Il y a tellement de choses qui se disent... Les Cadets regardent de plus en plus de vélo, ils veulent suivre l'exemple des grands. Avec l'avancée technologique au niveau du matériel, au niveau de l'alimentation, ils veulent tous faire attention et être au millimètre. Mais je veux vraiment dire aux gamins de profiter : ce n'est pas en arrivant chez les Espoirs que vous pourrez faire n'importe quoi, donc il faut profiter avant. On peut vite péter un câble sinon. Il n'y a qu'à voir un mec comme Adrien Costa qui arrête le vélo. Ca choque tout le monde, mais peut-être qu'il a été prêt trop tôt ? En tout cas, c'est bien pour ça qu'il faut faire attention car si c'est pour péter un plomb dans la tête et arrêter le vélo après deux ans à haut-niveau, ce n'est pas la peine. Personnellement, je me suis amusé étant gamin... Il faut aussi faire attention à ce qu'on nous dit. Peut-être que certains gamins écoutent trop les "conseils" des grands. Ils veulent trop bien faire, mais c'est un sport déjà assez dur physiquement pour ne pas en rajouter. Il faut écouter son corps en priorité. 

« UNE BONNE TARTIFLETTE, C'EST LE TOP »

Et entre coureurs, parle-t-on du poids ou est-ce tabou ?
Oui bien sûr, mais c'est toujours pour rigoler. On se vanne, rien d'autre. Les dirigeants ne nous font jamais de réflexion par rapport au poids, on ne nous demande rien dans l'équipe. Chacun gère sa bouffe comme il le veut.

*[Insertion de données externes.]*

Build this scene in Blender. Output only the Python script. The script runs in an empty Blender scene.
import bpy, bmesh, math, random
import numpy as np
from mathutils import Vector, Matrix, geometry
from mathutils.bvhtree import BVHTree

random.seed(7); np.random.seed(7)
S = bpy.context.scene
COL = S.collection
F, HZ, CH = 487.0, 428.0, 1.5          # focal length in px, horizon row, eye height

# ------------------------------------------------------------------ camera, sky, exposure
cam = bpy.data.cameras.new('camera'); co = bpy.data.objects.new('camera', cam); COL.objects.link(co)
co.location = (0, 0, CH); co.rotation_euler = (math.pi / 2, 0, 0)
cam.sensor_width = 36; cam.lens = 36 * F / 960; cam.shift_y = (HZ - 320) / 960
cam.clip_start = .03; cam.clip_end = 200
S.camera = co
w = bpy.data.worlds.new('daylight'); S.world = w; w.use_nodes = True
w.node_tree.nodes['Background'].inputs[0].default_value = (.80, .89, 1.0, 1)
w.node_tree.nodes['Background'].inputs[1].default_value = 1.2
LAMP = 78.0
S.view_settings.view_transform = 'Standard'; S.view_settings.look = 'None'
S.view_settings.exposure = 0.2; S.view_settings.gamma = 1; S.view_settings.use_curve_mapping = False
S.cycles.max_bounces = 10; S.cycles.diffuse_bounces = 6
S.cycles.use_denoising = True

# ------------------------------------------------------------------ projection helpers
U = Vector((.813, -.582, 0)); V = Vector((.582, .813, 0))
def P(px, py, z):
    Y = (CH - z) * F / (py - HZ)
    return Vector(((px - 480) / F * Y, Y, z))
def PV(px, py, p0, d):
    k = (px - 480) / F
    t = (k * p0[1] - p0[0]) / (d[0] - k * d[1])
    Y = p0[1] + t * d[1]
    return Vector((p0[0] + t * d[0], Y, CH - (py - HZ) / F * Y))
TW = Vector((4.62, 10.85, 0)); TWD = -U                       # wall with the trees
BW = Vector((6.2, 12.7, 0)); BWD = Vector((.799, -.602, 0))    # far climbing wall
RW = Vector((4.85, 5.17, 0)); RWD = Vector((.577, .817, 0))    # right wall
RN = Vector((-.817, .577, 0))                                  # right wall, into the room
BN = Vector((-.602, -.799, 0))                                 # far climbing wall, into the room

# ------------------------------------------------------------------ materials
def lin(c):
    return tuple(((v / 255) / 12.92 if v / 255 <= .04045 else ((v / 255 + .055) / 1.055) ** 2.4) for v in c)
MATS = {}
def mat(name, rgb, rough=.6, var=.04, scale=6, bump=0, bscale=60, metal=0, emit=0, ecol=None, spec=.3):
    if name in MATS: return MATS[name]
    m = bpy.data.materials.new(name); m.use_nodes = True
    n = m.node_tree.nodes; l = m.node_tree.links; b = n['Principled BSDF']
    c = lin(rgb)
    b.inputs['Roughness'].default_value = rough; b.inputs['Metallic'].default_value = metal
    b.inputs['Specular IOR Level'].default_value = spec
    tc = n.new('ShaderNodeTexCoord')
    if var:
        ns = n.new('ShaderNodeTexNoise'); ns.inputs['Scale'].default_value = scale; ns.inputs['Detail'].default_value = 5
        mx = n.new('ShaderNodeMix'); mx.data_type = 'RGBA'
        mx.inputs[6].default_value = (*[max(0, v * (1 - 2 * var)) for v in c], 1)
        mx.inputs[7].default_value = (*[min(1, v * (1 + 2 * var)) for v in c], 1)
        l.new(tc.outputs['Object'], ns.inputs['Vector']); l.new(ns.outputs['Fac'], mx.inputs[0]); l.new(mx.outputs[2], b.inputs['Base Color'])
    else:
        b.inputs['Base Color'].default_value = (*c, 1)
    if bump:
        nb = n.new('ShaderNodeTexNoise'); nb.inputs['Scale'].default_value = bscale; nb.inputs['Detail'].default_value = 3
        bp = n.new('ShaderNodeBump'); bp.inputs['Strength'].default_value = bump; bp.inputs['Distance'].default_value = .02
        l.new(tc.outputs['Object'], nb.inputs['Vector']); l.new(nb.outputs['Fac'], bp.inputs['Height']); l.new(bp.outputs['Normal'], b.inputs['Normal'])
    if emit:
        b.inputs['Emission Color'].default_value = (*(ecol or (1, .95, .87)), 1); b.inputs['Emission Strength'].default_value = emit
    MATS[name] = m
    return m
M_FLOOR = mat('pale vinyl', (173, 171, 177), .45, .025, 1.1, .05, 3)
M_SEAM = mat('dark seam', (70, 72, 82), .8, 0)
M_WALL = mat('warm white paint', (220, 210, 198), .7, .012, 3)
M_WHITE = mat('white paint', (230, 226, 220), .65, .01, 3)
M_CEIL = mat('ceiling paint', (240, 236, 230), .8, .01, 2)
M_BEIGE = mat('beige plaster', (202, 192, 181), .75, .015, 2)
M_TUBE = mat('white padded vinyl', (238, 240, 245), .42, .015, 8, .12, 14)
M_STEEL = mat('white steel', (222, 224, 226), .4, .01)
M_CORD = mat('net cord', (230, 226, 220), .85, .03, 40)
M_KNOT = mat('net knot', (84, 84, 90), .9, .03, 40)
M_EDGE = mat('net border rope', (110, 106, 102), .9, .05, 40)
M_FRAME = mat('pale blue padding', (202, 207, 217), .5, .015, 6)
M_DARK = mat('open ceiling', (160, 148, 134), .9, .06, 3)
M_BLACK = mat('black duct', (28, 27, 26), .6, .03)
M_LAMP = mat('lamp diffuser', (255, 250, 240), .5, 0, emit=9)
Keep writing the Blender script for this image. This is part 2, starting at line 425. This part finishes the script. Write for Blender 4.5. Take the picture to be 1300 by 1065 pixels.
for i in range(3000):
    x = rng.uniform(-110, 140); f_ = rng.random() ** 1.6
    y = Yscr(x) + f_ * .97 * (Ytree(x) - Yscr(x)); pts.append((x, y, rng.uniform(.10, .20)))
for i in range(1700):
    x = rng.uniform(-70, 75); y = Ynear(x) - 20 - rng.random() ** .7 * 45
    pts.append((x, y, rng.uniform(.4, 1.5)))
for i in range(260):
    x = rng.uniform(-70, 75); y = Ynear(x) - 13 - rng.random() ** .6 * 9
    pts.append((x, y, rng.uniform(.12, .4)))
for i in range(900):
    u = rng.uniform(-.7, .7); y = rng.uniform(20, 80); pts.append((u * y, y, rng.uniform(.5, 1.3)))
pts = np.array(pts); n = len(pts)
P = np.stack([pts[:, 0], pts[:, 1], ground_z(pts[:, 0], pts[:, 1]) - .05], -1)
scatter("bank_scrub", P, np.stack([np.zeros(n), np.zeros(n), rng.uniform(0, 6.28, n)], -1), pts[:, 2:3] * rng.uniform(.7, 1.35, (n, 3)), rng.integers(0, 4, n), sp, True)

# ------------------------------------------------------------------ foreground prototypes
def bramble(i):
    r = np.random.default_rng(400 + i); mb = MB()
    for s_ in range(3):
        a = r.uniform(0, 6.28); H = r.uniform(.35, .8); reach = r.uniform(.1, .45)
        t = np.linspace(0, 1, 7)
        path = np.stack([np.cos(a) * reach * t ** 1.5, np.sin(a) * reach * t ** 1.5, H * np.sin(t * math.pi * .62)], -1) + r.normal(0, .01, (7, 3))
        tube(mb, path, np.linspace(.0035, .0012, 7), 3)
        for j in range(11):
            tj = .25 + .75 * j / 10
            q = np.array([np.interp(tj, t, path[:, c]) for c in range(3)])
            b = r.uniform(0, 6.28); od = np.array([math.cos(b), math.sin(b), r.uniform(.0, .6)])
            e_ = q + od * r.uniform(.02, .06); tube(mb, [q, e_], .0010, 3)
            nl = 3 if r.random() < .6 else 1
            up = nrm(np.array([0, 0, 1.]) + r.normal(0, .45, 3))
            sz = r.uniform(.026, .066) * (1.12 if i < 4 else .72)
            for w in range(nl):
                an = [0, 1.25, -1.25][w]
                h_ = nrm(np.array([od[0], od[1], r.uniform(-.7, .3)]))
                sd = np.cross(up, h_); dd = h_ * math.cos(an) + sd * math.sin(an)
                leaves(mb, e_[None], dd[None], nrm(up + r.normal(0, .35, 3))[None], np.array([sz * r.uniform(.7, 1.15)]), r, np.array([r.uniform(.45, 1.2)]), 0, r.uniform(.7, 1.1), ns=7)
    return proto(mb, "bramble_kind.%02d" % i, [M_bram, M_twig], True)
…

Dans l'absolu, si je voulais manger McDo cinq fois dans la semaine, je pourrais le faire. Par contre, je serais sûrement collé le dimanche sur la course et là, je pourrais prendre une réflexion. Mais ce serait mon problème. Si on veut marcher, c'est à nous de faire attention.

Quels sont tes plus gros plaisirs dans l'assiette ?
Ce n'est pas forcément des trucs bien gras. Ca dépend des envies et des moments. Une bonne tartiflette par exemple, c'est le top (sourires). Tant qu'on suit un équilibre et un bon compromis. On sait à quelles périodes de l'année on peut se permettre de faire un écart ou non.

Si tu ne faisais pas carrière dans le cyclisme, vers quel métier penserais-tu te diriger ?
Je serais sûrement pompier. Durant mon CAP, j'ai touché aux métiers de la sécurité, avec la police ou les pompiers. C'est devenu une passion et c'est un métier que j'aurais fait avec beaucoup de plaisir. Si je ne passe pas professionnel dans le vélo, ou même après ma carrière, il y a des chances que je sois au moins pompier volontaire.